De modo geral a figueira é citada ao lado da vinha, da oliveira e da romã, com expressão esotérica. A figueira representa a floração interna das qualidades morais e espirituais, isto é, a evolução em si mesma, a transmutação da seiva interior da árvore nas flores da perfeição, não abertas para o exterior, mas inclusas ou fechadas em si mesmas, florescendo para o íntimo. A vinha simboliza a sabedoria espiritual (como afirmavam: in vino véritas, no vinho, a verdade). A romã representa a fecundidade sexual e sua consequência natural: o desenvolvimento mental. A oliveira exprime a paz, quer a externa, quer sobretudo a interna e profunda. A figueira, uma das árvores mais antigas no conhecimento da humanidade, aparece desde as primeiras páginas da Bíblia. No profundo simbolismo do episódio adâmico, segundo o Gênesis (Gênesis 3:7), Adão e Eva cobriram suas partes sexuais com folhas de figueira (tradição conservada até hoje pelos pintores e escultores puritanos). O significado dessa ideia é que a parte material (animal) é superada (coberta) pelo aprimoramento da pujante força espiritual.

A expressão "sentar-se sob a figueira e sob a vinha", ou seja, preparar-se interiormente pela aquisição da Virtude e da Sabedoria é empregada em 1RS 4:26; em Miquéas, 4:4; em Zacarias 3:10 e em 1 Macabeus, 14:12, para simbolizar a Virtude e a Sabedoria que haverá na "época messiânica", isto é, no momento em que o homem se encontrará com o Messias ou Cristo Interno.
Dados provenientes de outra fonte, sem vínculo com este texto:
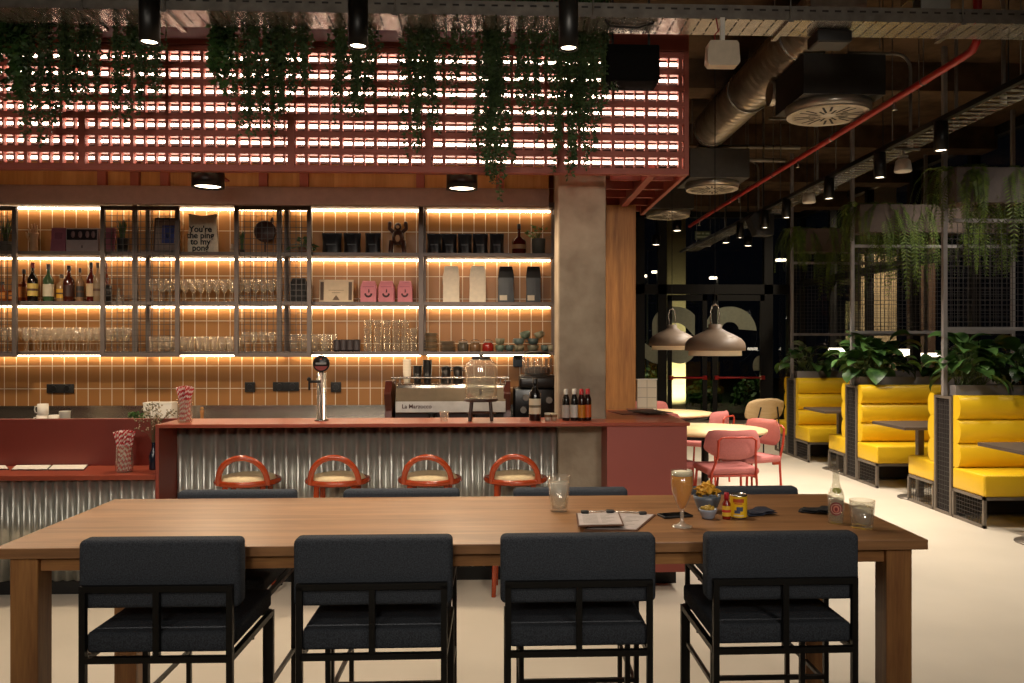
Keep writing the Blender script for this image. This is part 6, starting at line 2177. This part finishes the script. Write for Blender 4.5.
# far ceiling spots by the glass
for k, (px, py, Y, lab) in enumerate(((656, 245, 13.6, 'small black downlight near the glass, left of the exit sign'), (677, 231, 12.8, 'small black downlight near the glass, right beneath the farthest diffuser'), (748, 246, 13.6, 'small black downlight near the glass, right of the exit sign'), (726, 243, 14.4, 'faint small downlight near the glass, just right of the exit sign'))):
    p = at(px, py, Y)
    spot(lab, p.x, Y, p.z, .07, .16, CEIL, 'downlights near the glass doors', 60, 1.8)
# added fill spots without fixtures, brightening the bar, near side and booths
def aim(x, y, z, tx, ty_, tz):
    return (Vector((tx, ty_, tz)) - Vector((x, y, z))).to_track_quat('-Z', 'Y').to_euler()


for x, y, z, tx, ty_, tz, e, sz, ss in (
        (-2.4, -1.8, 2.75, -2.5, 6.2, 1.5, 250, .85, .3), (-.3, -1.8, 2.75, -.4, 6.2, 1.5, 250, .85, .3), (1.7, -1.8, 2.75, 1.4, 6.2, 1.5, 230, .85, .3),
        (-2.0, 2.3, 3.3, -2.2, 5.4, .8, 40, 1.3, .15), (.3, 2.3, 3.3, .2, 5.4, .8, 40, 1.3, .15),
        (-1.4, -.5, 3.0, -1.4, 2.6, .5, 60, 1.4, .25), (1.2, -.5, 3.0, 1.2, 2.6, .5, 60, 1.4, .25),
        (3.4, 2.6, 3.3, 3.4, 3.6, 0, 18, 2.0, .12), (3.6, 5.0, 3.3, 3.6, 5.6, 0, 70, 2.0, .12), (5.2, 6.2, 3.3, 5.0, 7.6, 1.0, 50, 2.2, .12), (5.2, 8.4, 3.3, 5.0, 10, 1.0, 50, 2.2, .12)):
    light('fill_spot', 'SPOT', (x, y, z), e, (1, .90, .77), aim(x, y, z, tx, ty_, tz), spot_size=sz, spot_blend=.9, shadow_soft_size=ss)
# ================================================================== LIGHT + RENDER LOOK
w = bpy.data.worlds.new('night')
SC.world = w
w.use_nodes = True
w.node_tree.nodes['Background'].inputs[0].default_value = (.10, .13, .22, 1)
w.node_tree.nodes['Background'].inputs[1].default_value = .012
SC.view_settings.view_transform = 'Standard'
SC.view_settings.look = 'None'
SC.view_settings.gamma = 1
SC.view_settings.use_curve_mapping = False
SC.view_settings.exposure = 0
c = SC.cycles
c.use_denoising = True
c.max_bounces = 8
c.diffuse_bounces = 3
c.glossy_bounces = 3
c.transmission_bounces = 6
c.transparent_max_bounces = 24
c.sample_clamp_indirect = 4
c.caustics_reflective = False
c.caustics_refractive = False
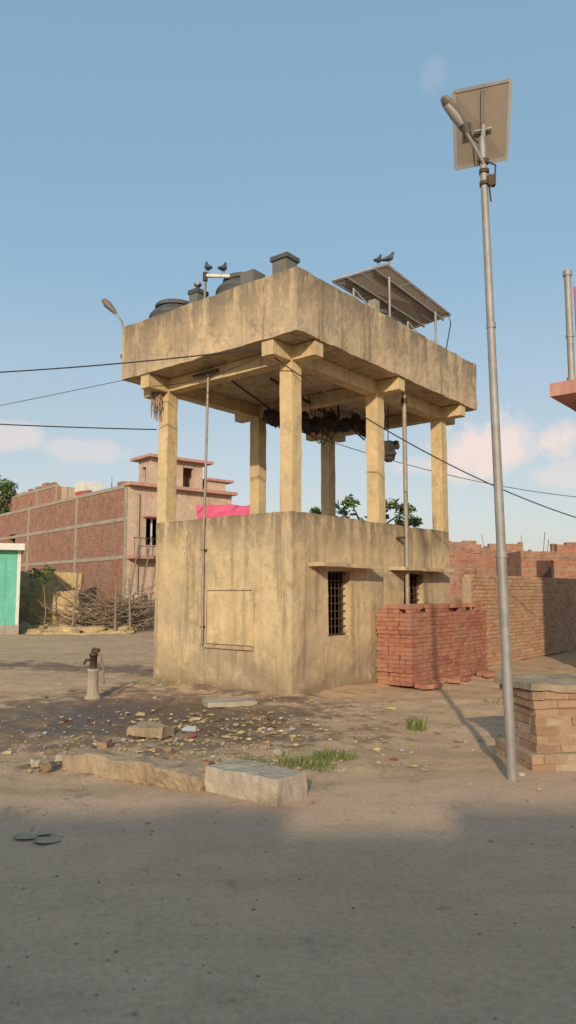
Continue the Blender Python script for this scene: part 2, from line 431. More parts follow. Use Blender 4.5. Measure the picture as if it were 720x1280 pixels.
def wtank(name,a,bb,r,zt,lid=.2):
    mb=MB(); h=zt-5.68
    prof=[(r*.96,0),(r,.04)]
    n=6
    for i in range(n):
        z=.08+(h-.3)*i/n; dz=(h-.3)/n
        prof+=[(r,z),(r,z+dz*.55),(r*.965,z+dz*.65),(r*.965,z+dz*.9)]
    prof+=[(r,h-.22),(r*.97,h-.17),(r*.85,h-.1),(lid*1.1,h-.05),(lid*1.1,h-.01)]
    mb.lathe((a,bb,5.68),prof,M_tank)
    mb.lathe((a,bb,5.68),[(lid*1.2,h-.03),(lid*1.22,h+.02),(lid*1.14,h+.05),(lid*.5,h+.055)],M_tank)
    return mb.obj(name,T)
wtank('water_tank_1',.62,1.62,.52,7.24,.32)
wtank('water_tank_2',.22,3.02,.50,6.98,.32)
wtank('water_tank_3',.62,.55,.38,7.08,.2)
wtank('water_tank_4',3.15,.35,.42,7.08,.2)
wtank('water_tank_5',4.6,.3,.4,6.90,.15)
mb=MB()
mb.cyl((.05,2.05,7.30),(.35,1.45,7.22),.035,M_white); mb.cyl((.05,2.05,7.36),(.05,2.05,7.2),.045,M_dark)
mb.tube([(.05,2.05,7.2),(.2,2.2,6.6),(.2,2.2,5.68)],.025,M_pipe,8)
mb.box((.1,2.3,5.68),(.35,2.52,7.08),M_box); mb.box((.08,2.28,7.08),(.37,2.54,7.16),M_tank)
mb.box((.18,1.0,5.68),(.5,1.3,7.18),M_box)
mb.box((.36,.40,5.68),(.66,.72,7.28),M_box); mb.box((.33,.37,7.28),(.69,.75,7.36),M_tank)
mb.box((1.3,-.35,6.4),(1.42,-.2,6.68),M_greyc); mb.box((2.05,-.3,6.5),(2.2,-.15,6.9),M_greyc)
mb.box((2.05,-.3,5.68),(2.2,-.15,6.5),M_greyc); mb.box((1.3,-.35,5.68),(1.42,-.2,6.4),M_greyc)
mb.tube([(3.6,-.3,5.7),(3.6,-.3,6.7),(3.9,-.3,6.7)],.02,M_pipe,6)
mb.obj('roof_pipework',T)

def solar(mb,A,B,Cc,D,th,nu,nv,back=M_pback):
    A,B,Cc,D=[Vector(p) for p in (A,B,Cc,D)]
    n=(B-A).cross(D-A).normalized()
    if n.z<0: n=-n
    def P(u,v,h=0): return (A*(1-u)+B*u)*(1-v)+(D*(1-u)+Cc*u)*v+n*h
    mb.add([P(0,0),P(1,0),P(1,1),P(0,1)],[(0,1,2,3)],back)
    mb.add([P(0,0,th*.9),P(1,0,th*.9),P(1,1,th*.9),P(0,1,th*.9)],[(0,1,2,3)],M_pfront)
    w=th
    def bar(p,q,r=None,h0=-.25,h1=1.05):
        p=Vector(p);q=Vector(q);d=(q-p).normalized();s=d.cross(n).normalized()*(r or w*.5)
        vs=[p-s+n*th*h0,p+s+n*th*h0,q+s+n*th*h0,q-s+n*th*h0,p-s+n*th*h1,p+s+n*th*h1,q+s+n*th*h1,q-s+n*th*h1]
        mb.add(vs,[(0,3,2,1),(4,5,6,7),(0,1,5,4),(1,2,6,5),(2,3,7,6),(3,0,4,7)],M_alu)
    for i in range(nu+1): bar(P(i/nu,0),P(i/nu,1),None if i in(0,nu) else w*.35)
    for j in range(nv+1): bar(P(0,j/nv),P(1,j/nv),None if j in(0,nv) else w*.35)
    return P,n
A=(.81,12.9,7.27);B=(1.9,13.4,7.82);Cq=(3.55,15.43,7.62);D=(2.66,15.18,7.22)
S=empty('solar_panel_array')
mb=MB(); P,n=solar(mb,A,B,Cq,D,.04,2,3); mb.obj('panels',S)
mb=MB()
for u in (.25,.75): mb.tube([P(u,-.02,-.04),P(u,1.02,-.04)],.022,M_galv,6)
for v in (.15,.85):
    for u in (.12,.8):
        q=P(u,v,-.04); mb.tube([q,(q.x,q.y,5.68)],.025,M_galv,8)
    q=P(.8,v,-.04); r=P(.12,v,-.04); mb.tube([(q.x,q.y,6.6),r],.015,M_galv,6)
mb.tube([P(1,.95),(3.5,15.2,7.35),(3.35,15.3,6.5)],.012,M_wire,5)
mb.obj('mounting_frame',S)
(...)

A frase de Jesus teve, portanto, sentido profundo, quando afirmou que, antes de ser avisado pela intuição, já ele (Cristo Interno) percebera o intelecto (Natanael) "sentado sob a figueira", ou seja, buscando ansiosamente o encontro com seu Eu, aspirando ao contato - por meio do florescimento das virtudes - com o Cristo Interno, o Filho de Deus, o Rei da Humanidade (Israel).

O intelecto que tem boa vontade, e desejo sincero de evoluir, cede sempre diante da realidade, vencido e convencido.

Mas Jesus acrescenta que ele e os companheiros veriam o "céu aberto", ou seja, penetrariam o segredo do "Reino dos Céus" que se abriria para eles, em seus corações, e, nesse encontro, seus Espíritos, os "anjos de Deus", subiriam e desceriam em contatos sucessivos, iluminando o Filho do Homem, o "espírito" liberto totalmente das peias da matéria.